Compression and rarefaction in longitudinal waves

  • Compression: a region where the particles of the medium are pushed together — the coils of a spring are densely packed. This is the equivalent of a crest in a transverse wave.
  • Rarefaction: a region where the particles are spread apart — the coils are widely spaced. This is the equivalent of a trough in a transverse wave.
  • One full wavelength of a longitudinal wave spans exactly one compression and one rarefaction.
  • Sound waves in air are longitudinal: the speaker cone pushes air molecules together (compression) then pulls them apart (rarefaction), and the wave carries that pressure pattern outward.

The wave equation: v = fλ

The wave equation v = fλ links wave speed (v, in m/s), frequency (f, in Hz), and wavelength (λ, in m). Since period T = 1/f, you can also write it as v = λ/T. If you know any two of the three quantities you can find the third. For example, sound travels at about 340 m/s in air; if the frequency is 340 Hz the wavelength is 1 m. A wave diagram makes these relationships visual: wavelength is the length of one cycle, and frequency tells you how many of those cycles pass a fixed point every second.
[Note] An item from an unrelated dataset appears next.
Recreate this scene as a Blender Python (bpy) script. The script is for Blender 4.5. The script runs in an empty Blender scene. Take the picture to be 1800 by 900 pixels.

Labeled vs blank wave diagrams for worksheets

Teachers often need two versions of the same diagram: a fully labeled one for notes and slides, and an unlabeled version with empty leader lines for students to fill in as a quiz or homework. With this generator you can describe a labeled wave for your lesson and then ask for a printer-friendly, black-and-white blank version of the same layout — no redrawing required. You can also adjust complexity, for instance asking for a simple single-wave diagram for middle school or a multi-wave comparison poster for A-level physics.